Quartz Backpacking Circuit

Quartz Backpacking Circuit

This bikepacking journey from Townsville to Ravenswood and return covers both a bit of history and natural beauty in the outback. This 265 km circuit is designed for the adventurous cyclist, weaving rugged landscapes and historic towns. This ride offers a blend of challenge and discovery.

Interactive Map

Townsville to Ravenswood

Distance: 130km
Ride along the Flinders Highway towards Charters Towers from Townsville for 95km. Pass Woodstock, Reid River rest area

Shortly after the long slog up the Mingela range, take a left to Mingela and then along the lightly travelled Burdekin Falls Dam Road. After 40km, you'll arrive at Ravenswood Township.

Ravenswood to Townsville via Ayr

Distance: 135km back to Townsville
Ravenswood, a rural town in Queensland's Charters Towers Region, embodies a rich tapestry of history centred around its gold mining heritage. Since the discovery of gold in 1868, Ravenswood flourished, at one point housing nearly 5000 residents and boasting 48 hotels during its peak in the late 19th and early 20th centuries. Despite experiencing a decline in population following a mining downturn and World War I, the town has preserved several historic buildings that echo its prosperous past. The mining sector has recently seen a resurgence, sparking local population and economic growth. Ravenswood remains a significant historical and cultural site, offering insights into Australia's mining history and serving as a living museum for visitors and historians alike.

Side Trip - Burdekin Dam

Distance: 80km one-way
A journey to the Burdekin Dam from Ravenswood offers an angulating side trip for those exploring the region, particularly if continuing southwards on the Bicentennial Trail. Water is available at the Dam's campground. This scenic ride traverses rugged outback terrains, showcasing one of Australia's largest dams. Be sure to stop off at the Lookout.

Side Trip - Ravenswood Lookout

This viewing point provides a lookout over Ravenswood and the Mine.

Side Trip - White Blow

Distance: 500m one way
White Blow Conservation Park, located in Queensland, Australia, is renowned for its unique geological feature known as White Blow. This large quartz outcrop stands approximately 15 meters high and 45 meters wide, making it the largest among several quartz formations in the area. Quartz blows such as this are formed through earth movements that create fractures, allowing mineral-bearing fluids to pass through. When the pressure or temperature decreases, silica in the fluid precipitates and fills these fractures, eventually forming the quartz mass seen today.
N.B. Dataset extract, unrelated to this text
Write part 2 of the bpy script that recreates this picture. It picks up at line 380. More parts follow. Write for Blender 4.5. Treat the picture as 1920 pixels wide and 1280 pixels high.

The formation of White Blow at the intersection of two fracture zones suggests a more extensive opening, leading to its significant size compared to other nearby quartz deposits found in regions like Mount Isa and Georgetown.
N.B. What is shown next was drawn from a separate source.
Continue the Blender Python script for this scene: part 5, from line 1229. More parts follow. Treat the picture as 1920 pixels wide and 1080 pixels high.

Regarding biodiversity, White Blow Conservation Park provides a vital habitat characterised by open woodlands dominated by ironbark trees with a lush grassy understorey. This environment supports a variety of wildlife, including frilled lizards (Chlamydosaurus kingii) and sand goannas (Varanus gouldii), which thrive among the warm rocky outcrops. Additionally, the park is a hunting ground for predatory birds such as black-shouldered kites (Elanus axillaris) and wedge-tailed eagles (Aquila audax), which patrol the skies in search of small mammals and reptiles. The park’s natural landscape offers a serene retreat for nature enthusiasts and is a critical ecosystem for the region’s flora and fauna. Visitors to the park can explore the striking quartz formations while enjoying this protected area's rich natural history and scenic beauty.

The Doug Haigh Lookout

The Doug Haigh Lookout is a scenic spot located along the Ayr-Ravenswood Road, offering expansive views of the surrounding countryside and beyond. Named after a local figure, Doug Haigh, the lookout provides a panoramic vantage point popular with locals and tourists. Visitors to the lookout can enjoy sweeping landscapes that include agricultural fields, natural bushland, and the distant outlines of mountain ranges. The lookout is a quick stop for those travelling between Ayr and Ravenswood, serving as a nice lunch spot or a place to stretch their legs and perhaps capture some photographs of the stunning vistas.

The last section of this route takes you through the cane field of Clare and Ayr surrounds before navigating around Mt Elliot in Bowling Green Bay National Park.

Notes

  • The ride covers a fair bitumen and some gravel dirt roads.
  • This route is remote, and water is hard to access. You will need to be fully self-supported.
  • Several places for accommodation are available along the way, and the trip can be broken up into several days. These include Reid River rest area, Mingela, and Ravenswood (Showgrounds camping and hotels).